Wadi Aqilhoq, which drains the eastern parts of Gebel Shellal, courses about parallel to Wadi Shellal a few kilometres further south. It contains a well, Bir Frukit, about twenty kilometres up from its mouth, near some dark conspicuous foot hills called Gebel Balatitda. This well yields a constant supply of very good water, and is the place where I sent for my water supplies in commencing my return march to Port Sudan. The position of the well as shown on the map is only approximate, but its direction having been pointed out with the alidade by guides from two plane-table stations, I believe the location is pretty nearly correct.

Wadi Aqwei drains east of north from among the foot-hills east of Gebel Shellal, and enters the sea four kilometres west of Ras Qubet Isa. Where I crossed it two kilometres from its mouth it was a broad shallow wadi with plenty of scrub, dividing round a low but conspicuous gravel bank before reaching the sea.

Kreit-reit-or is a similar wadi to that last mentioned, coursing north-eastward over the plain from among low hills, and entering the sea five kilometres south-east of Ras Qubet Isa. About two kilometres south of Kreit-reit-or, at a distance of three and a half kilometres from the coast, and thirty metres above sea-level, are the bitter wells of Ti Kureitra. These are four wells, sunk about twelve metres deep in the gypseous strata which here underlie the sand and gravel of the coast-plain. The wells are lined with slabs of selenite. The water is so strongly purgative that a number of my Arabs who drank of it were made extremely unwell, and the wells are chiefly used for watering the flocks of sheep which graze in the neighbouring valleys.

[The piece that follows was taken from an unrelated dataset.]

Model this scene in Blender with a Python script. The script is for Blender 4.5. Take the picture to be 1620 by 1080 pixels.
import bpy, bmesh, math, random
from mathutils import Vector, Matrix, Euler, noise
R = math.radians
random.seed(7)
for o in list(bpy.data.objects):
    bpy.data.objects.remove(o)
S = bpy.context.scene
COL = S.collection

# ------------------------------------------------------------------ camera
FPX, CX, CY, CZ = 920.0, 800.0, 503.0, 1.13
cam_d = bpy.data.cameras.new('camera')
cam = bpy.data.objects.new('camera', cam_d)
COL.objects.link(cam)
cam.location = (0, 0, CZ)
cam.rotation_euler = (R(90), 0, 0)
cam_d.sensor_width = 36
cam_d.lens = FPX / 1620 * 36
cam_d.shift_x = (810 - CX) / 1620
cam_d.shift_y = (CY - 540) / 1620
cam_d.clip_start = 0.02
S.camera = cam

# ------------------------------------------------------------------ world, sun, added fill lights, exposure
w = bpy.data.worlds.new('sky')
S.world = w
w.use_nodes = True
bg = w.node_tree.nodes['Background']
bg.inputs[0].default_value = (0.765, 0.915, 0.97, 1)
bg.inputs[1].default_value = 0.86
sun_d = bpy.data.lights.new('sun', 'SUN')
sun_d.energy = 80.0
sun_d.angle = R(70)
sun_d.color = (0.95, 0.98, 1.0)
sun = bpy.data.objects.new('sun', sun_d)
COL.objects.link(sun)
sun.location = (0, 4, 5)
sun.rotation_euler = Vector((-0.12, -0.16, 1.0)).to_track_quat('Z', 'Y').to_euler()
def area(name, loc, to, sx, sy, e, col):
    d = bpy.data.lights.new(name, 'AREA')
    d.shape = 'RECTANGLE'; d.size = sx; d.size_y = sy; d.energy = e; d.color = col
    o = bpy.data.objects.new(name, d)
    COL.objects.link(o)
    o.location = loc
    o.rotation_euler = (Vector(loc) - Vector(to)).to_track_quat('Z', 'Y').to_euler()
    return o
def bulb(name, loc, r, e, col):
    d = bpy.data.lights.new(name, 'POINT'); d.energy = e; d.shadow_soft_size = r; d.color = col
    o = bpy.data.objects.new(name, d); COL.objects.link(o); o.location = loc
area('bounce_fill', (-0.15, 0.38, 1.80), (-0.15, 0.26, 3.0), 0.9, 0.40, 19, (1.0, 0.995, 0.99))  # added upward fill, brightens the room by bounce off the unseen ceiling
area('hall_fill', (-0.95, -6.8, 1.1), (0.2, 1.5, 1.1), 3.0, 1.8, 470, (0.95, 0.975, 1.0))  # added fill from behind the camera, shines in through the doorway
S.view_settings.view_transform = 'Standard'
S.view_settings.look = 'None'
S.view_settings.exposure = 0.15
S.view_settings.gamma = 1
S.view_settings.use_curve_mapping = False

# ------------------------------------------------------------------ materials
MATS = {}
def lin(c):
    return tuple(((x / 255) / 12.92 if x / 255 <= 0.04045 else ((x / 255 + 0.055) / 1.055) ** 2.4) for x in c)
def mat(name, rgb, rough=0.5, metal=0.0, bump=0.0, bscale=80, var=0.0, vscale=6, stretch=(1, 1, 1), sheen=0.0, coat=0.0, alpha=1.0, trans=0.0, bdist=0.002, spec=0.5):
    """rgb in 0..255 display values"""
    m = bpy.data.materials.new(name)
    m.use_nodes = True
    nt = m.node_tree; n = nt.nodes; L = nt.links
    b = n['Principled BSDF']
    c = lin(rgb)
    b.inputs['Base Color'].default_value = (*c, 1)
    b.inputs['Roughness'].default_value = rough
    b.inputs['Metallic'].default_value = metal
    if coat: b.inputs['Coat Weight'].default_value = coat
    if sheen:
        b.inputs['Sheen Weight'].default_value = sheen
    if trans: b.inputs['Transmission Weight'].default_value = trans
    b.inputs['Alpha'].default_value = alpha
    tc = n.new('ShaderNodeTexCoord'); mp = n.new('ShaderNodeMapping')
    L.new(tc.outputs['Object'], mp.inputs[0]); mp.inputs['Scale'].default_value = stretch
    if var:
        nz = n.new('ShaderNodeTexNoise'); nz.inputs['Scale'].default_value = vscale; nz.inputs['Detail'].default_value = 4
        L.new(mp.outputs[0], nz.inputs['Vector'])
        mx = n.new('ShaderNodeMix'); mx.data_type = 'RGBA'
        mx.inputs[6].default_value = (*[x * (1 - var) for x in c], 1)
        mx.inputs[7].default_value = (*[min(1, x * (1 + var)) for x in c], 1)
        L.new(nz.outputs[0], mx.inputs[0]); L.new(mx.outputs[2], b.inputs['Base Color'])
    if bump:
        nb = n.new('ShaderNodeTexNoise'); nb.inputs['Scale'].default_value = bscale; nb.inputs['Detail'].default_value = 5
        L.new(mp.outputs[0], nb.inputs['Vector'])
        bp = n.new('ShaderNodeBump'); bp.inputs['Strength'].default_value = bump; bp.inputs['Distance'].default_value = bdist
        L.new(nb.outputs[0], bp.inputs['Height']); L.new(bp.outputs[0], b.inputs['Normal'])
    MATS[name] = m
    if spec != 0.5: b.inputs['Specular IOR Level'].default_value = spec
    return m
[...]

From the group of conspicuous though not very high hills called Gebel Hadarba, ten kilometres west of Ras Hadarba (Cape Elba) many drainage channels cross the coast-plain towards the sea in a direction north of east. Some of the drainage lines form the north side of the hills reach the sea east of Ti Kureitra wells; but others lose themselves in a quicksand called Kuatianai, or “the devourer,” which covers a large triangular space of about twenty square kilometres about the cape. At the actual cape, rocks are visible at the coast, and the quicksand, so far as I could judge from a distance, appears to be really a lagoon, filled with the sand washed down from the hills. The Arabs state that camels wandering on this sand get swallowed up; the colour of its surface is distinctly darker than the rest of the plain.

On either side of the 22nd parallel, near the sea are low gravel-covered banks of calcareous grit, seventy metres high in places, and through these pass several broad wadis draining from the low hill country further west. The chief of these wadis, called Wadi Qabatit, enters the sea at a well defined inlet of the coast called Mersa Qabatit. A well, Bir Qabatit, is situated in the bed of another drainage channel a little south of the main wadi, one and a half kilometres south-east of the mersa and 3·85 kilometres south of the 22nd parallel. The ground at the well is only five metres above the sea. The well is a big excavation in the wadi floor, and its water surface is about at sea-level. To me the water tasted decidedly salt, but the Arabs say it does not purge them.


[89]Floyer’s map (Geog. Journal, 1893) gives the name Gemal as continuing further up as far as the pass into Wadi Durunkat; but my guides say this is an error.

[90]This road is said to lead via Ghuel, Um Khariga, and Dabur, to Gebel Hamrat Wogud.

[91]For a brief mention of the ruins of Berenice, see [p. 29.]

[92]Each of the three vowels in Naait is pronounced broad and separately, so that the word has three syllables.